20 thoughts on “My tour operator canceled my Antarctic cruise – why should I take the hit?

  1. I blame the insurance company. Policy should cover this unless the cruise line was negligent in servicing the ship. Cruise line really went above and beyond. Timeline is confusing “booked the trip a few months ago for last fall”.. TIME MACHINE! But.. That really has no bearing on the case.

  2. Good job Chris!
    Of course your intervention should not be necessary if “personal” responsibility of the G Adventures was there to begin with. They caused the damage – they should pay. Insurance denial is dubious too. As I understand it was the passenger’s insurance, not G Company’s insurance. For the passenger the trip cancellation was by the G Company, so it was beyond passenger’s control and it was both sudden and unexpected and it was mechanical death to the trip not just a “mechanical delay”.
    Insurance that does not insure disruptions with which the insured has nothing to do – is simply a fraud – regardless of what they right in the policies. Selling insurance for not possible and not probable and not occurring events should be declared and regarded as fraud.
    Chris – why do you always give out names of the wronged people – as you know they can be punished by the perpetrators by being kicked out of e.g. frequent flyer programs, denied services etc with 2104 SCOTUS blessing — you give the names of some perpetrators but you do not give names insurance companies involved in denial of cover or delivering substandard pservice?

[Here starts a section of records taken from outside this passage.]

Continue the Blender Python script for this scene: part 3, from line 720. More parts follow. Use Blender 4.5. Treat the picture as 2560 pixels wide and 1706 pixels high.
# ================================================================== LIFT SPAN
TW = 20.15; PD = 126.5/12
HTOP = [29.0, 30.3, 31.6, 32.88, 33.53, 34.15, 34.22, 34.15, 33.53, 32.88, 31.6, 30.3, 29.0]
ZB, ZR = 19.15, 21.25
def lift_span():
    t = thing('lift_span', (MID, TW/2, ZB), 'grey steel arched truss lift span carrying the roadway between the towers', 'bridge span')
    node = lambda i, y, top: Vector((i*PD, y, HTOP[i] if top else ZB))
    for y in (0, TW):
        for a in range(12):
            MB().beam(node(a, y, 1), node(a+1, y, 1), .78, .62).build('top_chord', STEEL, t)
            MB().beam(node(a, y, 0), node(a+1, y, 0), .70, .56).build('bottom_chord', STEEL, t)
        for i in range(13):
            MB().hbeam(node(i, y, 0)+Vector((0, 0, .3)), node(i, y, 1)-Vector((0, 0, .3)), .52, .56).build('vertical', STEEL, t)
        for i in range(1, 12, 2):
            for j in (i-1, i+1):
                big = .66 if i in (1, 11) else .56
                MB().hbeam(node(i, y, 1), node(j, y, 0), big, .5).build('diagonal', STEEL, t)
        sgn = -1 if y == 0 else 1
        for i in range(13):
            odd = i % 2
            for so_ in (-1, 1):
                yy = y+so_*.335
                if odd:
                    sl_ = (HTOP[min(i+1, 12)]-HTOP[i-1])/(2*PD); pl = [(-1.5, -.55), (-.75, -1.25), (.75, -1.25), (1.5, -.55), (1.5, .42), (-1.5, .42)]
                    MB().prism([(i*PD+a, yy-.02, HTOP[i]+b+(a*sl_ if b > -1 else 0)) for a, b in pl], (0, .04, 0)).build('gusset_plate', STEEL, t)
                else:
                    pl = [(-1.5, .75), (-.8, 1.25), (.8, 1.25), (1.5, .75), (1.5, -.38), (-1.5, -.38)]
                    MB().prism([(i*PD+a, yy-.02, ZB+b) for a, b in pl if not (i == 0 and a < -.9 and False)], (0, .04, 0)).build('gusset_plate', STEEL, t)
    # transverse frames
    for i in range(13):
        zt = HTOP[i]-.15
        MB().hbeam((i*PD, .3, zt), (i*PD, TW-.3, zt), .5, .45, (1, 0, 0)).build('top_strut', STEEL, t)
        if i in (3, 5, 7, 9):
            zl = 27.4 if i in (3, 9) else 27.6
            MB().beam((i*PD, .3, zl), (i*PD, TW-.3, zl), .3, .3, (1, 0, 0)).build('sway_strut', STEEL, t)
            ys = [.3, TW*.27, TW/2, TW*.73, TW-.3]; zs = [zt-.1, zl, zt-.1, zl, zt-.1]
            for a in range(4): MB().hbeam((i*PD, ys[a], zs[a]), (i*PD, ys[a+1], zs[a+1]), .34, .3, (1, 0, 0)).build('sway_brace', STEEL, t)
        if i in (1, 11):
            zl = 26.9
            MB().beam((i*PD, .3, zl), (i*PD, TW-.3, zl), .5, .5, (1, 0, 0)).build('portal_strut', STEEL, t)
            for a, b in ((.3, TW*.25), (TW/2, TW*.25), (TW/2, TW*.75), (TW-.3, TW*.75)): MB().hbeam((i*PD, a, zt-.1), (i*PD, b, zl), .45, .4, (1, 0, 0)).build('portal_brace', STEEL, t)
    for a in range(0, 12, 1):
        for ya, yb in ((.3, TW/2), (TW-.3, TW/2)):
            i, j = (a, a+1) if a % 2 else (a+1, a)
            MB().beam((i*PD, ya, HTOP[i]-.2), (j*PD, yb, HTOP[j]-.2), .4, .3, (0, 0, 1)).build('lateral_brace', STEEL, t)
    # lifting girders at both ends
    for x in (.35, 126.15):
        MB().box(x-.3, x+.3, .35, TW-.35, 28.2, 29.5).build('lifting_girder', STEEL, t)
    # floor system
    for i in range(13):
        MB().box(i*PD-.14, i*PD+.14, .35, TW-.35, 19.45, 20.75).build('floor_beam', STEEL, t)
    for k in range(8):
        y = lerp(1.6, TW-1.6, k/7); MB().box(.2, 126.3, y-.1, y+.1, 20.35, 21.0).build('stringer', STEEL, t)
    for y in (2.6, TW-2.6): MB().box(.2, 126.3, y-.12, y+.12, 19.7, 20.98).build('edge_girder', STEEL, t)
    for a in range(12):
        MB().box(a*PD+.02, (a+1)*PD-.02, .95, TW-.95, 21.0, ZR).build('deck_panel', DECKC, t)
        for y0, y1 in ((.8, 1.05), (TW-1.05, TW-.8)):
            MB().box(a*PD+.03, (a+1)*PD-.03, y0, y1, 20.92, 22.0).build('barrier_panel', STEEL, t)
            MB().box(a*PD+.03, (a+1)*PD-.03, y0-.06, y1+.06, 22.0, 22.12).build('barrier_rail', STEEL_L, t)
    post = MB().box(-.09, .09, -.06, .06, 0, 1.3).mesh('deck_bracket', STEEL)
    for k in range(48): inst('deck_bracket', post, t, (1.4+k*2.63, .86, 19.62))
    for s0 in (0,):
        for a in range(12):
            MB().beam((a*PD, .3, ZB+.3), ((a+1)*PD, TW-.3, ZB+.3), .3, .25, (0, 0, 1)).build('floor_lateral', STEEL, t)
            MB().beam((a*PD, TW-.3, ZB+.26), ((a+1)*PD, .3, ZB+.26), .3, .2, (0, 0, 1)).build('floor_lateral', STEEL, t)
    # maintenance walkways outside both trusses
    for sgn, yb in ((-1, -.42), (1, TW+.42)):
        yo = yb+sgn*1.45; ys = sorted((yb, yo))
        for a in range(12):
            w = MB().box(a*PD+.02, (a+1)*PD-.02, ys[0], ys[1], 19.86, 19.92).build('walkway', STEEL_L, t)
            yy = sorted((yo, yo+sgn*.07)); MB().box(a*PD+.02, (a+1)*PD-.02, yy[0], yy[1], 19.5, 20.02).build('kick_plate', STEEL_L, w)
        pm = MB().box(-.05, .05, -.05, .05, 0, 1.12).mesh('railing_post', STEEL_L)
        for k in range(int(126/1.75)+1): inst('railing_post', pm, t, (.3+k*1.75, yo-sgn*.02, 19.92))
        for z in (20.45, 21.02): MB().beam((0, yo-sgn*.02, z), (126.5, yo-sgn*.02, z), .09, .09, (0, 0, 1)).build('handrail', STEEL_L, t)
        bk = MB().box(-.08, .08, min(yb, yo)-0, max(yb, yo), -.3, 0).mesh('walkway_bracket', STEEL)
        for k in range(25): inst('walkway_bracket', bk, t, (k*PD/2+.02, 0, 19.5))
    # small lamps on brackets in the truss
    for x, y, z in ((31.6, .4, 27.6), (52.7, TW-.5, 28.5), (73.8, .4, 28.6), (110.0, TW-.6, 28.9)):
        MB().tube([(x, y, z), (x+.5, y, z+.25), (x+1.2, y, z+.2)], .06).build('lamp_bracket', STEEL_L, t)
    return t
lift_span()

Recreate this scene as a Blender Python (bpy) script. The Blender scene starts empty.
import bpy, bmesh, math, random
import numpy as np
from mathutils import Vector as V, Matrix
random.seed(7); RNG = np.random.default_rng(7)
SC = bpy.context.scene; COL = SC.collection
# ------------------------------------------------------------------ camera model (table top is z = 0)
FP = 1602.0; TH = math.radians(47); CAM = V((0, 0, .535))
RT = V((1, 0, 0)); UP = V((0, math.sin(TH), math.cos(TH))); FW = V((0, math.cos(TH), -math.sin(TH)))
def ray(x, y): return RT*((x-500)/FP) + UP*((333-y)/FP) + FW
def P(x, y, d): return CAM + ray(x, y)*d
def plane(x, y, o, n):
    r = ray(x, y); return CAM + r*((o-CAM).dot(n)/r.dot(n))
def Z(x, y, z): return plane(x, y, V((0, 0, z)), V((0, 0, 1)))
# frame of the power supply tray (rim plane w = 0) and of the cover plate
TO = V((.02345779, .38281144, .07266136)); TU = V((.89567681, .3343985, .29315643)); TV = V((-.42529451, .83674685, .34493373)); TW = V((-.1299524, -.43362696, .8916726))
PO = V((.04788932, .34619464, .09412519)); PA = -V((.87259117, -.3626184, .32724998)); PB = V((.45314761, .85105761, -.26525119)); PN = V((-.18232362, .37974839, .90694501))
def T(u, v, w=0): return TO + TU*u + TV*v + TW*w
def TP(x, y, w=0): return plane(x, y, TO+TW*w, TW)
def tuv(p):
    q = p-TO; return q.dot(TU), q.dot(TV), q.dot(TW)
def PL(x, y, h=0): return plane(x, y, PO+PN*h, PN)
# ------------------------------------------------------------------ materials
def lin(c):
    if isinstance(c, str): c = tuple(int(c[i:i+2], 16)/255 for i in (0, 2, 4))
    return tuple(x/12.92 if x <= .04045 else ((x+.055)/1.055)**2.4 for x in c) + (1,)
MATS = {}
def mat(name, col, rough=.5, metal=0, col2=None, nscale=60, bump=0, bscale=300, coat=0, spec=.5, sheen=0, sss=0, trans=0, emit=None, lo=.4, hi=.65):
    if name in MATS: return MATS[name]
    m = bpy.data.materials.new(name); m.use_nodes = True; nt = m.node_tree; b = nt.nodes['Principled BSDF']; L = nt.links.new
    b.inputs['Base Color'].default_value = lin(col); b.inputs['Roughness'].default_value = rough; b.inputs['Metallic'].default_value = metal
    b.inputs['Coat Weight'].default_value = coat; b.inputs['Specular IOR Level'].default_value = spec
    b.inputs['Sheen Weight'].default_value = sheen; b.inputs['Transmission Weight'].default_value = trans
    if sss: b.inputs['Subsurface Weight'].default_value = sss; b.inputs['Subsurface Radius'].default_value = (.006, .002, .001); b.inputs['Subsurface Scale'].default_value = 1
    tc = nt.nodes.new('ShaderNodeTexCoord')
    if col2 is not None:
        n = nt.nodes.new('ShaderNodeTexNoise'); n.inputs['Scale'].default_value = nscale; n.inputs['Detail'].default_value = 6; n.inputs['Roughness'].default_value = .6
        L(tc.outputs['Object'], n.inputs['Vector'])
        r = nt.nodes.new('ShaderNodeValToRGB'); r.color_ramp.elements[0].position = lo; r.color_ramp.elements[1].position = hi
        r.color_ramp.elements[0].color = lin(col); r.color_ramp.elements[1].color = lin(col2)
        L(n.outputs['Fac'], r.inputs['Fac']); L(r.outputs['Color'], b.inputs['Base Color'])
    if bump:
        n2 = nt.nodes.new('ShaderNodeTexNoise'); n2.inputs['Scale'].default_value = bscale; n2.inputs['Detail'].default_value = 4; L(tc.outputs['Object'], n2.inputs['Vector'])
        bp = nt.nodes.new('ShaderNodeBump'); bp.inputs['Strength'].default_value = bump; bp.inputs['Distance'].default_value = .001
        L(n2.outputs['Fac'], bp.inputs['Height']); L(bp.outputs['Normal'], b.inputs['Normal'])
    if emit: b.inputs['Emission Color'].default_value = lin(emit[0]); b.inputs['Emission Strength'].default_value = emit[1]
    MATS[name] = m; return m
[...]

  3. I can’t for the life of me understand WHY the right thing wasn’t done in the first place! Why did it take a phone call from you to make them do that? So I say Booooo G Adventures!

  4. Normally the cruise line should cover the costs and I am very surprised that G Adventures didn’t. It isn’t up to the travel insurance, it is up to the supplier who cancels at the last minute.

    It’s a shame you had to get involved, but G Adventures was wrong in the way they handle it. I don’t know of any insurance that covers for supplier cancellations regardless of the reason.

  5. The cruise company should cover this, not insurance company. Most do up to a certain dollar amount. Why should the insurance company be out any money when the onus is on the supplier to supply the trip and they cancel, regardless of the reason?

  6. The cruise line is the one responsible for the costs not covered when they cover. There is no insurance company that has coverage for a supplier canceling a trip. The cruise line is the one who should cover the non refundables when they cancel. You should pursue it with the cruise line.

  7. Yet another company that apparently requires a public shaming to get them to do the right thing. As an aside, if I want to travel without taking a personal financial risk, is there any kind of insurance available that actually allows that, or do I have to run the gauntlet of the fine-print exceptions for every policy offered?

  8. Huh. I wonder what policy she had? Most trip insurance companies DO explicitly cover cancellation due to mechanical problems.

  9. My travel insurance company (Travel Insured International), under trip cancellation states this:

    “If Your Travel Supplier cancels Your Trip, a benefit will be paid for the reissue fee charged by the airline for the tickets. You must have covered the entire cost of Your Trip including the airfare cost.” It also states: “Trip Cancellation and Interruption are up to the lesser of the Trip Cost paid or the limit of Coverage for which benefits are requested and the appropriate plan cost has been paid.”

    Apparently there is at least ne travel insurance company that has coverage for a supplier canceling a trip.

  10. I think this just adds another layer into what poor travelers have to look at when purchasing travel insurance.

  11. on a free trip? this was a comped cruise – the cruiseline would have no reason to cover her OTHER expenses, as it already covered the BIGGEST chunk!

  12. You obviously didn’t bother to read that they already had COMPED her entire cruise – not she wants THEM to pay for her other expenses — sad.

  13. Actually, I DID read the entire post and I realize they comped her cruise but she’s was still out the airfare. Glad that worked out, as it should have. Why should she have been stuck with airfare to… nowhere? I do so appreciate your comment to my comment though. Very enlightening, thank you.